Ich wusste darauf nicht so richtig, ob ich mir jetzt als dämlicher Geschichtenschreiber ein wenig mickrig vorkommen sollte. Ich mein „Durchstarten“, das ist schon ein gewaltiges Wort. Da sitzt ordentlich Wumms hinter.
Wir schnippten beide nach ´nem neuen Bier.
„Weißt du und gestern habe ich den Entschluss gefasst Experimentalfilm zu studieren. Das ist sozusagen ´n Freifahrtsschein zum Scheiße bauen.“
„Wie jetzt, du baust doch schon genug Mist, da musst du doch nicht für studieren,“ hielt ich dagegen.
„Ja, aber das ist diese Art von Mist, wo die Leute auch noch Beifall klatschen und dir in den Arsch kriechen.“
„Ach so, das ist natürlich was anderes.“

Da wir die einzigen Besucher waren, blieb unser Gespräch vom Wirt nicht unbelauscht und er gesellte sich kurzerhand dazu.
„Künstler was,“ raunte er und nickte mit dem Kopf, als wenn er uns bemitleiden wollte.
„Nee, nicht wirklich.

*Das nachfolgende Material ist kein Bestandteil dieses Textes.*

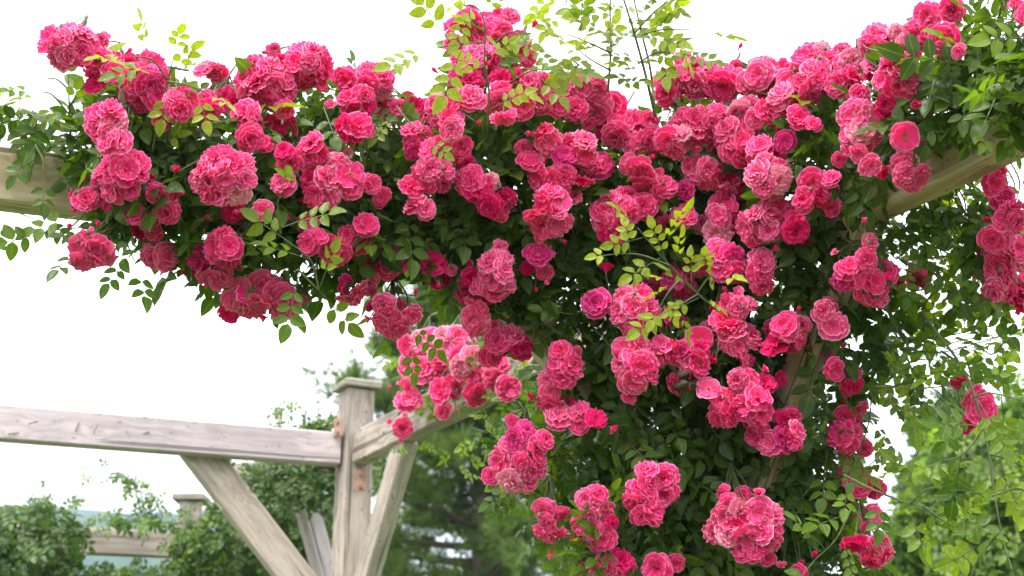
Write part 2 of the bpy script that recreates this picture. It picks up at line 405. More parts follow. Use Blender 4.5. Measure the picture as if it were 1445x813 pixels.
class Leaves:
    def __init__(s): s.i = []
    def add(s, pos, ydir, nrm, size, tint, roll=0, t=None): s.i.append((tuple(pos), tuple(ydir), tuple(nrm), size, tint))
    def build(s, name, mats, parent, templates=CT):
        if not s.i: return None
        pos = np.array([a[0] for a in s.i]); y = np.array([a[1] for a in s.i], float); nn = np.array([a[2] for a in s.i], float)
        y /= np.linalg.norm(y, axis=1, keepdims=True) + 1e-9; x = np.cross(y, nn); x /= np.linalg.norm(x, axis=1, keepdims=True) + 1e-9; z = np.cross(x, y)
        sz = np.array([a[3] for a in s.i]); tn = np.array([a[4] for a in s.i]); ti = rng.integers(0, len(templates), len(s.i))
        Vs = []; Fs = []; Ms = []; Us = []; Ts = []; n = 0
        for k, (tv, tu, tf, tm) in enumerate(templates):
            sel = np.where(ti == k)[0]
            if not len(sel): continue
            v = tv[None] * sz[sel, None, None]
            W = v[..., 0:1] * x[sel, None] + v[..., 1:2] * y[sel, None] + v[..., 2:3] * z[sel, None] + pos[sel, None]
            Vs.append(W.reshape(-1, 3)); q = len(tv)
            Fs.append((tf[None] + (np.arange(len(sel)) * q)[:, None, None] + n).reshape(-1, 4)); n += q * len(sel)
            Ms.append(np.tile(tm, len(sel))); Us.append(np.tile(tu, (len(sel), 1))); Ts.append(np.repeat(tn[sel], q))
        T = np.clip(np.concatenate(Ts) , 0, 1)
        me = array_mesh(name, np.concatenate(Vs) - np.array(world_loc(parent) if parent else (0, 0, 0)), np.concatenate(Fs), np.concatenate(Ms), mats, {'tint': T}, np.concatenate(Us))
        return link_mesh(name, me, parent)

# masks in photograph pixels, used only to outline how far the foliage reaches
GX, GY = 1700, 1000; OX, OY = 120, 80; ST = 4
gx, gy = np.meshgrid(np.arange(-OX, GX - OX, ST), np.arange(-OY, GY - OY, ST))
def inpoly(poly, X=None, Y=None):
    X = gx if X is None else X; Y = gy if Y is None else Y
    ins = np.zeros(np.shape(X), bool); n = len(poly)
    for i in range(n):
        x0, y0 = poly[i]; x1, y1 = poly[(i + 1) % n]
        if y0 == y1: continue
        c = ((y0 > Y) != (y1 > Y)) & (X < (x1 - x0) * (Y - y0) / (y1 - y0) + x0); ins ^= c
    return ins
def edgedist(mask):
    d = np.zeros(mask.shape); m = mask.copy()
    for k in range(40):
        d += m
        if not m.any(): break
        e = m.copy(); e[1:] &= m[:-1]; e[:-1] &= m[1:]
        if k % 2: e[:, 1:] &= m[:, :-1]; e[:, :-1] &= m[:, 1:]
        else: e[:, 1:] &= m[:, :-1]; e[:, :-1] &= m[:, 1:]
        m = e
    return d * ST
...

Aber lass gut sein.“
„Hey, ich versteh´ nicht viel von dem ganzen Kram, aber die Fratze auf dem Karton gefällt mir. Hat was gefährliches. Als wenn sie dir gleich ins Gesicht springt. Was willst du dafür haben?“
„Lass einfach für mich und meinem Kumpel hier ´n paar Drinks springen.
Der Wirt verzog seine Miene und lachte:
„Netter Versuch, aber so läuft das bei mir nicht, was meint ihr wohl, womit ich mein Geld verdiene? Sicherlich nicht durch spendieren von dämlichen Drinks. Aber schon ok, ich mag Kerle die nicht auf den Mund gefallen sind.“
Wir grinsten und Daniel überließ dem Wirt gönnerhaft das Stück Pappe.
„Ich will mal nicht so sein, kostet mich ja nichts. Essen muss ich sowieso.“

An diesem Abend bezahlten wir unser Bier. Und wenn man ehrlich ist, hätte es auch nicht besser laufen können. Der Wirt schien in Ordnung zu sein und man kam ins Gespräch. Nur wer allzu leichtgläubig ist, denkt, er könne gleich am ersten Abend seine Drinks anschreiben lassen.

 

Hallo flip,

zwei Looser, die Acry auf Pizza Karton für ein paar Bier verhökern, die sich gleichzeitig über die Vernissageschickeria lustig machen, aber gleichzeitig nciht an sich glauben, weder an sich selber, noch an den anderen.
En Wirt, der etwas in dieser Pizzapappe erkennt, vielleicht etwas, was der Künstler selber nicht gesehen hat, eine Tiefe im Ausdruck, trotz der spärlichen Mittel.
Genau da liegt natürlich das Problem vieler Kunst und auch vieler experimenteller Filme. Die Mittel sind spärlich, der erste Eindruck ist deshalb, jeder könnte so etwas produzieren und die tiefe ist immer auch eine Frage des Empfängers. Insofern habe ich immer ein bisschen Probleme mit dieser Art Auslassung über experimentelle Kunst. Es mag viel Müll dabei sein und mit dieser Form von Verarschung ist man immer auf der populären Seite, aber ich kenne einige dieser verspotteten Werke, die ich persönlich trotzdem schätze.
So etwas verläuft sich deine Geschichte dann auch für meinen Eindruck.

Noch einige Details:

„Kommen die Ladys noch?“ „Weiß nicht. Aber keine Ahnung, ob ich überhaupt ´n Nerv drauf hab`. Ich kann´s nicht haben, wenn sich jemand für was besseres hält.“ „Also wenn du mich fragst, sind die beiden das beste, was uns passieren konnte.“ „Alles Blödsinn. Pass mal auf, willst du meine neuste Arbeit sehen,“ versuchte Daniel abzulenken.
- Oh, diese Passage ist on des fließenen Wechsels der wörtlichen Rede recht unübersichtlich. Ein Zeilenumbruch vor dem Wechsel der sprechenden Person wäre schön.
- was Besseres, das Beste (du gebrauchst beides als Substantiv)

Einen lieben Gruß, sim

 

hallo sim

danke für deine kritik und den verbesserungsvorschlägen.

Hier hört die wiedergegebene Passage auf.